Bridgestone develops ‘room temp’ chemical recycling of tires

Tokyo – Bridgestone and Japan’s National Institute of Advanced Industrial Science and Technology (AIST) have developed a two-stage chemical-recycling process that can break down vulcanised tire rubber at room temperature.

Announcing the results on 4 Dec, the partners said the newly developed technology “rearranges” carbon-carbon double bonds, chemically decomposing vulcanised polyisoprene using a “metathesis reaction”, followed by thermal decomposition.

The process yields isoprene and carbon black as well as BTX (benzene, toluene, xylene) as chemical feedstocks.

While polyisoprene, including natural rubber, is reportedly easy to decompose using catalytic metathesis, Bridgestone said vulcanised polyisoprene rubber in used tires is difficult to decompose.

This, it said, is due to the sulphur components which inhibit the metathesis decomposition reaction.

According to the researchers, selecting the “appropriate catalyst” and solvent for tire rubber enables the crosslinked polyisoprene to undergo chemical decomposition under "mild conditions near room temperature."

Explaining the process, Bridgestone said when an intermolecular metathesis reaction occurs, carbon-carbon double bonds are rearranged between polyisoprenes.

But the resulting polyisoprene molecular chains range from short to long, making it impossible to obtain only short molecular chains.

For this reason, the research focused on chemical degradation of polyisoprene via “intermolecular metathesis” between polyisoprene and low-molecular-weight reactants containing carbon-carbon double bonds.

On the other hand, Bridgestone said, when an intramolecular metathesis reaction of polyisoprene occurs, cyclic polyisoprene is produced, shortening the polyisoprene molecular chain.

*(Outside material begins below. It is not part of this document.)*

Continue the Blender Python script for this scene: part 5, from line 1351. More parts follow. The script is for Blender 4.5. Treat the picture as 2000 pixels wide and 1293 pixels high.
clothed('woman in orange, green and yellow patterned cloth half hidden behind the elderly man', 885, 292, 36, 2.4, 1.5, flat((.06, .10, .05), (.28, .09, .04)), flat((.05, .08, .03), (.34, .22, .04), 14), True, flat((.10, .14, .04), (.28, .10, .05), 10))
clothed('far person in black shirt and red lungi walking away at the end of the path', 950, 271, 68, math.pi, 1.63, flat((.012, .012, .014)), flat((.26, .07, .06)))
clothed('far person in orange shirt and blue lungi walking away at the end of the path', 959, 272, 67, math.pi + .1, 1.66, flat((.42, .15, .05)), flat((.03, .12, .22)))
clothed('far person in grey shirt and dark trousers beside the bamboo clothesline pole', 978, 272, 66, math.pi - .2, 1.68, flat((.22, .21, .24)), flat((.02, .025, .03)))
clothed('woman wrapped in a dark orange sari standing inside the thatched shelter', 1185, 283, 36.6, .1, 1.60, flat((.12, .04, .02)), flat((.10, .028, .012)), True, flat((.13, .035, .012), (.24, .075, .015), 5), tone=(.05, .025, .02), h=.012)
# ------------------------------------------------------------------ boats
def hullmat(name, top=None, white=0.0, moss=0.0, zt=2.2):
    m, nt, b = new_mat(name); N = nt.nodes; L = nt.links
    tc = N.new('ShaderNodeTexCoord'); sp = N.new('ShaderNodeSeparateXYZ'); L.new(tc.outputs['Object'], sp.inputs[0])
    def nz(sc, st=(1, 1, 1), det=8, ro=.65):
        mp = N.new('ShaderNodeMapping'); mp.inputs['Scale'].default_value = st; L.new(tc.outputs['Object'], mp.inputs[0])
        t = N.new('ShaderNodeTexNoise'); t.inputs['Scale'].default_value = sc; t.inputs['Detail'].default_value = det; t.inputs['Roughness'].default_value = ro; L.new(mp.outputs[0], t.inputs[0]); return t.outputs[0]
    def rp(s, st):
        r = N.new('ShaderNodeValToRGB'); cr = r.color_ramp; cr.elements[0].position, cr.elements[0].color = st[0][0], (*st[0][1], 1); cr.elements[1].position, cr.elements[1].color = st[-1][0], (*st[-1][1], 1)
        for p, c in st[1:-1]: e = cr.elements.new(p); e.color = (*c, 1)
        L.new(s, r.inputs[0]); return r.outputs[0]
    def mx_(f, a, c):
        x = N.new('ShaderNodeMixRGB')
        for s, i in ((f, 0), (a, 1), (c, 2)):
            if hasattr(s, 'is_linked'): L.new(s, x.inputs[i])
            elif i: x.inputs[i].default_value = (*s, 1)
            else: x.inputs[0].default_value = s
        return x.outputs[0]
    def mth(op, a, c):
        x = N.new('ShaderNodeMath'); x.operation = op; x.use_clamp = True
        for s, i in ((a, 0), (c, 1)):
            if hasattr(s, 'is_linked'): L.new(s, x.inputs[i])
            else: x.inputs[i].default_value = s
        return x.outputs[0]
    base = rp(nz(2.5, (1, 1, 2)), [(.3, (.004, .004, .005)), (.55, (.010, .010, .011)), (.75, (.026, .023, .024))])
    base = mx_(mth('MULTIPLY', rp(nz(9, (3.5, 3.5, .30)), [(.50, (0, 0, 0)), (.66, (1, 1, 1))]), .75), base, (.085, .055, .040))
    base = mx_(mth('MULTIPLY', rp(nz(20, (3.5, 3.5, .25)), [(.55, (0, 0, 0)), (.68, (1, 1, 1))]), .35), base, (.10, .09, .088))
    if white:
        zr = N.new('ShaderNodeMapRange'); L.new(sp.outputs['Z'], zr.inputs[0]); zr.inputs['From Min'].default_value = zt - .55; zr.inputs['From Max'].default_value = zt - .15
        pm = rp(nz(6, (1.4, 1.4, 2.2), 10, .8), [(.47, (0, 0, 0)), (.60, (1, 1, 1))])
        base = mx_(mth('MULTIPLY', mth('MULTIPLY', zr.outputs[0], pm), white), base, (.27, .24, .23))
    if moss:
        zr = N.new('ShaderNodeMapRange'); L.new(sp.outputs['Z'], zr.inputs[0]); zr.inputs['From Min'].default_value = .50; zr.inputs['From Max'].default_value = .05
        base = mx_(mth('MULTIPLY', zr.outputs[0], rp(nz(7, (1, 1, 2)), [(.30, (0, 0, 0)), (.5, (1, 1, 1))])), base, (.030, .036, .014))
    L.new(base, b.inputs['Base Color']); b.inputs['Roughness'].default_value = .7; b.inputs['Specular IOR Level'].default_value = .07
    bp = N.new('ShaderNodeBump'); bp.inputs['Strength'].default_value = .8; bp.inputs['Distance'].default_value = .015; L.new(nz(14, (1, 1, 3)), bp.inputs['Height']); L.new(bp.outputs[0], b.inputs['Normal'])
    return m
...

In this study, the partners said they “experimentally confirmed” that adding an appropriate catalyst and solvent to vulcanised polyisoprene rubber “significantly shortens the polyisoprene molecular chain within a few hours at room temperature.”

To clarify this mechanism, they performed detailed structural analysis of the reaction product and found that the main component of the liquid polymer is “a cyclic compound centred on cyclic isoprene tetramers.”

Furthermore, by isolating and purifying the cyclic isoprene tetramer and performing single-crystal X-ray structural analysis, the researchers said they elucidated "the molecular structure [of cyclic isoprene tetramer], including the three-dimensional structure, for the first time.”

When the resulting liquid polymer was subjected to thermal decomposition, isoprene appeared as the major product, Bridgestone said.

AIST and Bridgestone said the findings establish a scientific basis for chemical recycling of end-of-life tires, addressing a long-standing challenge due to the complex, sulphur-crosslinked structure of vulcanised rubber.

The partners plan to expand the technology to other rubbers such as butadiene rubber and to explore applications for the newly isolated cyclic isoprene tetramer, while also examining scale-up toward commercialisation in the 2030s.